Omg I am bound to cry like crazy -_- For some weird reason, I have cried through at least 80% of Season 3 even if it’s a normal scene like Rose talking to Jeremy about Delena. I don’t think I cried at all during Season 1 you know. This show has grown on me so much.
You don’t see what I see. It’s not just that she makes him a better person. She does, but, he changes her too. Damon challenges her, surprises her. He makes her question her life, beliefs. Stefan is different. His love is pure and he’ll always be good for her. Damon is either the best thing for her or the worst.
— Rose in 3×19
Oh god I cried thrice in yesterday’s episode and I cried the hardest during this scene. Not that they were super sad scenes, just very emotionally powerful. And ugh Rose couldn’t have said it better. She was the only one that actually really understood and saw through him. I would consider Elena and Alaric his friends too but sometimes they just disappoint me.

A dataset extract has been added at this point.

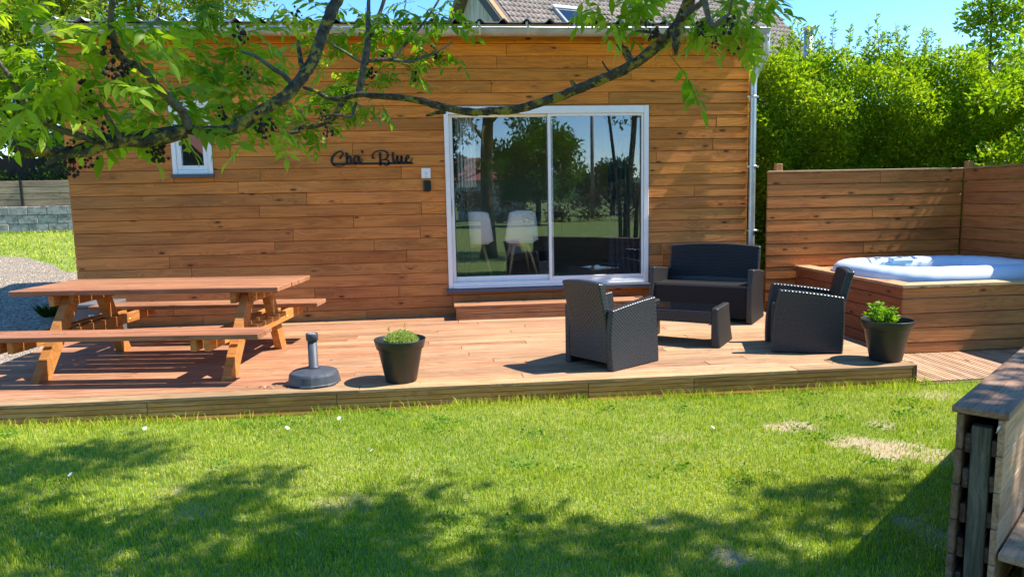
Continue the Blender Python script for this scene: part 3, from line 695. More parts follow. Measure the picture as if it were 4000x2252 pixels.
for (dx, h) in ((-.09, .14), (.03, .17)):
    P = np.array([(dx, 0, .06 + (h - .06) * t_) for t_ in np.linspace(0, 1, 40)]); V, F, T = leaf_cloud(P, rng.normal(0, .5, (40, 3)) + [0, 0, .4], np.full(40, .015), np.full(40, .006)); part('sprig', np_mesh('sprig', V, F, T), M_THYME, th)
hb = thing('mint_plant', 'bright green leafy herb in the pot on the deck corner', 'herb', (3.47, -3.04, .275))
P, D, L_, W_ = [], [], [], []; stems = MB()
for k in range(26):
    a = rnd.uniform(0, 6.28); r0 = rnd.uniform(0, .05); out = rnd.uniform(.02, .11); h = rnd.uniform(.1, .2) - out * .4
    top = (math.cos(a) * (r0 + out), math.sin(a) * (r0 + out), h); base = (math.cos(a) * r0, math.sin(a) * r0, 0)
    stems.tube([base, ((base[0] * .6 + top[0] * .4), (base[1] * .6 + top[1] * .4), h * .55), top], .002, 5)
    for j in range(5):
        t_ = .4 + .6 * j / 4; c = np.array(base) * (1 - t_) + np.array(top) * t_; c[2] = h * t_
        for q in range(4 if j < 4 else 6):
            aa = q * math.pi / 2 + j * .8 + rnd.uniform(-.3, .3); P.append(c); D.append((math.cos(aa), math.sin(aa), rnd.uniform(-.2, .6))); L_.append(rnd.uniform(.035, .055)); W_.append(rnd.uniform(.016, .024))
V, F, T = leaf_cloud(np.array(P), np.array(D), L_, W_); part('foliage', np_mesh('foliage', V, F, T), M_HERB, hb)
part('stem', stems, plain('green_stem', (.15, .28, .04), .6), hb)['kind'] = 'stuff'

# ------------------------------------------------------------------ woven furniture
def woven(Ffun, na, nb, nc, amp=.006, ku=4, kv=3):
    """closed block F(u,v,w) with a basket weave on all sides; na, nb, nc = strands along u, v, w"""
    allV, allF, base = [], [], 0; keys = []
    for fixed, val, (i, j), (ci, cj) in ((0, 0, (1, 2), (nb, nc)), (0, 1, (1, 2), (nb, nc)), (1, 0, (0, 2), (na, nc)), (1, 1, (0, 2), (na, nc)), (2, 0, (0, 1), (na, nb)), (2, 1, (0, 1), (na, nb))):
        ks, kt = (ku, kv) if j == 2 else (ku, ku)
        # one sampling rate per axis so that the sides share their border vertices
        S_ = {0: na * 4, 1: nb * 4, 2: nc * 3}
        ni, nj = S_[i] + 1, S_[j] + 1
        s, t_ = np.meshgrid(np.linspace(0, 1, ni), np.linspace(0, 1, nj), indexing='ij')
        uvw = [None] * 3; uvw[i] = s; uvw[j] = t_; uvw[fixed] = np.full_like(s, val)
        Pp = np.stack(Ffun(*uvw), -1)
        du = np.gradient(Pp, axis=0); dv = np.gradient(Pp, axis=1); Nn = np.cross(du, dv); Nn /= np.linalg.norm(Nn, axis=-1)[..., None] + 1e-12
        sgn = 1 if ((val == 1) ^ (fixed == 1)) else -1
        Nn *= sgn
        row = np.floor(t_ * cj - 1e-6); a = s * ci + .5 * (row % 2); bb = t_ * cj
        h = np.abs(np.sin(math.pi * a)) ** .7 * np.abs(np.sin(math.pi * bb)) ** .7
        edge = np.minimum(np.minimum(s, 1 - s) * (ni - 1), np.minimum(t_, 1 - t_) * (nj - 1)); h = h * np.clip(edge, 0, 1)
        Q = Pp + Nn * (h * amp)[..., None]
        allV.append(Q.reshape(-1, 3)); idx = np.arange(ni * nj).reshape(ni, nj) + base
        f = np.stack([idx[:-1, :-1], idx[1:, :-1], idx[1:, 1:], idx[:-1, 1:]], -1).reshape(-1, 4)
        allF.append(f if sgn == 1 else f[:, ::-1]); base += ni * nj
    V = np.concatenate(allV); F = np.concatenate(allF)
    _, first, inv = np.unique(np.round(V, 5), axis=0, return_index=True, return_inverse=True); inv = inv.ravel()
    return V[first], inv[F]
def wpart(name, parent, Ffun, na, nb, nc, mat=None, amp=.0095):
    V, F = woven(Ffun, na, nb, nc, amp); return part(name, np_mesh(name, V, F), mat or M_RATTAN, parent)
PU, PV = .031, .0165
def seatset(t, Wd, D, arm_f, arm_b, seat, back, arch, lean, navy):
    at_ = .058
    for sx in (-1, 1):
        def arm(u, v, w, sx=sx):
            top = arm_b + (arm_f - arm_b) * u - .02 * (u - .5) ** 2
            z = .004 + w * (top - .004)
            y0 = -D / 2 - .01 * np.sin(math.pi * w); y1 = D / 2 - .045 * w ** 1.5 + .012 * np.sin(math.pi * w)
            x = Wd / 2 - at_ + at_ * v - .012 * np.sin(math.pi * w) * v
            if sx < 0: return -(Wd / 2 - at_ + at_ * (1 - v) - .012 * np.sin(math.pi * w) * (1 - v)), y0 + u * (y1 - y0), z
            return x, y0 + u * (y1 - y0), z
        # u must run along y and v along x for a consistent outward side
        wpart('armrest', t, lambda u, v, w, f=arm: f(v, u, w), 2, round(D / PU), round(arm_f / PV))
    iw_ = Wd - 2 * at_ - .004
    wpart('seat', t, lambda u, v, w: (-iw_ / 2 + u * iw_, -D / 2 + .06 + v * (D - .1), .05 + w * (seat - .05) - .02 * (1 - v) * w), round(iw_ / PU), round(D / PU), round(seat / PV), amp=.004 if navy else .0095)
    def bk(u, v, w):
        z = .06 + w * (back - .06 + arch * (1 - (2 * u - 1) ** 2))
        y = -D / 2 - .012 + v * .06 - lean * np.clip((z - seat * .8) / (back - seat * .8), 0, 2) ** 1.3 + .006
        ww = iw_ + 2 * at_ * .5 * np.clip((z - arm_b + .06) / .12, 0, 1) * (0 if navy else .0)
        return -ww / 2 + u * ww, y, z
    wpart('backrest', t, bk, round(iw_ / PU), 2, round(back / PV))
    if navy:
        n_ = 20; V = []
        for j in range(n_ + 1):
            for i in range(n_ + 1):
                u, w = np.array(i / n_), .50 + .485 * j / n_; p = bk(np.array(.015 + .97 * i / n_), np.array(1.0), np.array(w)); V.append((float(p[0]), float(p[1]) + .007, float(p[2])))
        F = [(j * (n_ + 1) + i, j * (n_ + 1) + i + 1, (j + 1) * (n_ + 1) + i + 1, (j + 1) * (n_ + 1) + i) for j in range(n_) for i in range(n_)]
        part('back_panel', MB().add(V, F, True), M_NAVY, t)
        part('front_panel', MB().cbox(-iw_ / 2, iw_ / 2, D / 2 - .038, D / 2 - .030, .05, seat - .025, .003), M_NAVY, t)
ac = thing('rattan_armchair', 'black rattan armchair with its woven back to the lawn', 'armchair', (1.314, -2.685, 0), R_(-56), 'black rattan terrace furniture')
seatset(ac, .53, .56, .545, .485, .37, .69, .014, .08, False)
ac2 = copy_tree(ac); ac2.matrix_basis = Matrix.Translation((3.097, -2.445, 0)) @ Matrix.Rotation(R_(71.4), 4, 'Z')
ac2['label'] = 'black rattan armchair seen from the side between the loveseat and hot tub'
sf = thing('rattan_loveseat', 'black two-seat rattan bench sofa against the cabin wall', 'loveseat', (2.849, -.745, 0), R_(144.6), 'black rattan terrace furniture')
seatset(sf, 1.13, .61, .575, .51, .40, .775, .03, .08, True)
ct = thing('rattan_coffee_table', 'low black rattan coffee table with a dark glass top', 'coffee table', (2.184, -1.96, 0), R_(144.6), 'black rattan terrace furniture')
for sx in (-1, 1):
    def endp(u, v, w, sx=sx):
        z = .003 + w * .345; fl = .03 * (1 - w) ** 1.6
        x = (.36 - .05 + u * .05 + fl * (u * .8 + .2)) if sx > 0 else -(.36 - .05 + (1 - u) * .05 + fl * ((1 - u) * .8 + .2))
        return x, (-.21 + v * .42) * (1 + .12 * (1 - w)), z
    wpart('end_panel', ct, endp, 2, 14, 21)
for sy in (-1, 1):
    wpart('apron', ct, lambda u, v, w, sy=sy: (-.312 + u * .624, sy * .19 - .015 + v * .03, .22 + w * .1), 20, 1, 6)
part('glass_top', MB().cbox(-.311, .311, -.2, .2, .323, .331, .003), M_BGLASS, ct)

# ------------------------------------------------------------------ fence, tub surround, hot tub
FC = (.50, .18, .047)
fence = thing('privacy_fence', 'corner fence of reddish horizontal boards behind the hot tub', 'fence', (3.73, -.33, -.13))
z = 1.595; k = 0
FP = .138
while z > -.1:
    h = min(FP, z + .13); zc = z - h / 2
    js = [3.728, 6.155] if k % 3 else [3.728, rnd.uniform(4.5, 5.4), 6.155]
    for a, b_ in zip(js[:-1], js[1:]):
        tl = R_(rnd.uniform(.8, 2.4)); plank(fence, ((a + b_) / 2, -.318, zc), (1, 0, 0), (0, math.sin(tl), math.cos(tl)), b_ - a - .003, h - .006, .026, M_FENCE, jit(FC, .15, .05), ch=.009)
    z -= FP; k += 1
plank(fence, (4.942, -.318, 1.607), (1, 0, 0), (0, 1, 0), 2.425, .045, .022, M_FENCE, (.5, .3, .16), 'cap_rail', .003)
for (u, hh, Y) in ((3040, 1.70, -.255), (3784, 1.70, -.255)):
    p = atY(u, 660, Y); plank(fence, (p[0], Y, (hh - .15) / 2), (0, 0, 1), (1, 0, 0), hh + .15, .075, .075, M_FENCE, (.46, .24, .1), 'post', .004)
for (ya, yb, zt) in ((-.333, -1.35, 1.603), (-1.354, -3.3, 1.9)):  # second panel unseen, added taller to throw its shadow on the tub front
    z = zt
    while z > -.1:
        h = min(FP, z + .13); tl = R_(rnd.uniform(.8, 2.2))
        plank(fence, (6.185, (ya + yb) / 2, z - h / 2), (0, 1, 0), (math.sin(tl), 0, math.cos(tl)), abs(yb - ya) - .004, h - .006, .026, M_FENCE, jit((.42, .14, .045), .12, .04), ch=.009); z -= FP
    plank(fence, (6.185, (ya + yb) / 2, zt + .011), (0, 1, 0), (1, 0, 0), abs(yb - ya) - .004, .045, .02, M_FENCE, (.46, .22, .1), 'cap_rail', .003)
for (yy, zt) in ((-1.35, 1.94), (-3.28, 1.94)): plank(fence, (6.242, yy, zt / 2 - .1), (0, 0, 1), (1, 0, 0), zt + .2, .075, .075, M_FENCE, (.4, .2, .09), 'post', .004)
ts = thing('tub_surround', 'timber boxing of brown boards built round the hot tub', 'tub surround', (4.1, -2.35, -.13))
rows = [(.484, .386), (.386, .246), (.246, .112), (.112, -.025), (-.025, -.124)]
for (zt, zb) in rows:
    tl = R_(rnd.uniform(.6, 2.)); plank(ts, (5.115, -2.346, (zt + zb) / 2), (1, 0, 0), (0, math.sin(tl), math.cos(tl)), 2.05, zt - zb - .006, .024, M_FENCE, jit((.44, .185, .062), .15, .05), ch=.008)
    tl = R_(rnd.uniform(.6, 1.6)); plank(ts, (4.102, -1.345, (zt + zb) / 2), (0, 1, 0), (math.sin(tl), 0, math.cos(tl)), 1.98, zt - zb - .006, .024, M_FENCE, jit((.36, .115, .045), .12, .04), ch=.008)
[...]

Perhaps it’s ridiculous. But just browsing through the Delena tag on my TVD blog gives me so many feelings. I groan and moan at all the beautiful gifs and quotes asdfghjkly. Watching fanvids, no matter how many times, makes me feel overwhelmed and wanna cry. Watching them on the show is feeling like the happiest person ever, only to have your heart ripped out, spat on, trampled upon, and then shoved back up into your ass. Does that make sense?? I just have so many different feelings about them ;_;
Honestly speaking, I have had a lot of doubts with the show ever since 3×09.
I’m so bored of the killing Originals and Alaric’s alter ego storylines.
It has gotten to a point whereby I don’t mind Klaus and Kol dying
Elijah and Katherine need to get back
Super love Rebekah and I just want her to be happy and loved
Same goes for Matt so I actually don’t mind them as long as she doesn’t hurt him
It just occurred to me that Matt x Caroline is romantically over for good and that pains me
Sage and Finn were good while it lasted but sucks for you being mere plot devices
Rose found peace, yes I agree, but I cannot accept that it was the same for Jenna
As long she doesn’t get the closure she deserves, I’ll never get over her death
The show is doing a terrible job with the love triangles and everyone is inconsistent
The show’s biggest problem is that they try to please every shipper and end up pleasing no one. Everything used to be so natural but now I find them purposefully trying to add Stelena and Delena scenes just to make us happy. And in the midst of doing that, they are ruining characters by making them inconsistent.
Not that I mind seeing Delena because Season 3 is full of them being epic but ugh. 3×14 had a dance but it was one of the worst episodes ever. More crappy original vamps storyline and the trio being super flawed and annoying. I get that the writers know how popular the Miss Mystic Falls dance was and want to take advantage of that but seriously??!?! You really wanna compare 1×19 and 3×14?!
And admit it – 3×07 was pointless and redundant since Lexi never helped Stefan, Mason never even got to see Tyler, Gramps never destroyed the necklace, Anna and Jeremy never straightened things out. I just don’t mind so much since I did really love the episode and seeing all the old characters again plus the ending made me cry really hard.
Still, nothing is perfect and TVD is still my favourite TV show and will be for a long time and I will always choose Delena.